Saudi ‘using UK weapons in Yemen’
BRITAIN faced calls yesterday to stop selling arms to Saudi Arabia amid reports that the kingdom is using them to bomb civilian targets in neighbouring Yemen.
A leaked report by UN experts investigating Saudi Arabia’s military campaign in Yemen said air strikes had targeted weddings, schools, markets and refugee camps.
It found 119 alleged violations of international law, raising questions about British arms exports and the shadowy role of British military advisers in the oil-rich country.
Saudi Arabia leads a coalition of states providing military support for Yemeni president Abdrabbuh Mansour Hadi, who is locked in a civil war with both his predecessor Ali Abdullah Saleh and Iranian-backed Houthi rebels.

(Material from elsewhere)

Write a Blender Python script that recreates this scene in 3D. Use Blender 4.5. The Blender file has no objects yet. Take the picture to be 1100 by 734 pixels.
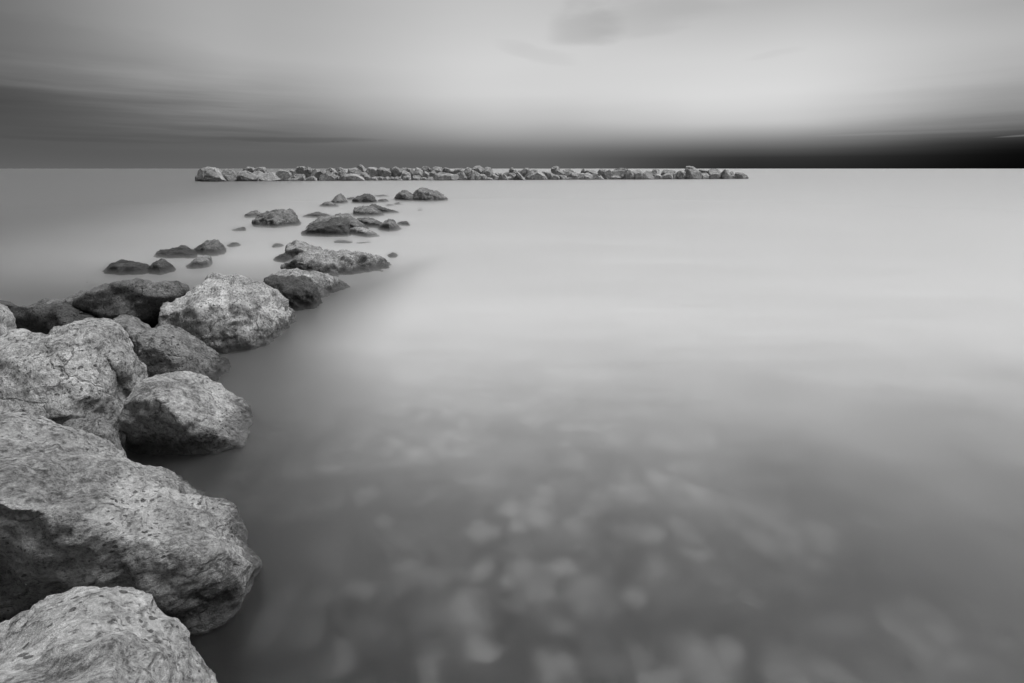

Shadow foreign secretary Hilary Benn called for an inquiry yesterday, saying there was ‘a clear risk’ British arms had been used ‘in a serious violation of international law’.
He told MPs Yemen was in the grip of a ‘humanitarian catastrophe’, with 7,000 dead, 2.5million people displaced and millions more left without food. Saudi Arabia, which is one of the biggest buyers of UK defence equipment, including 72 Eurofighter Typhoon jets, confirmed this month that British military advisers were in its control rooms, but only in a training role.
David Cameron said Britain had the strictest rules for arms exports of almost any country and insisted: ‘We are not directly involved in the Saudi-led coalition’s operations and British personnel are not involved in carrying out strikes’.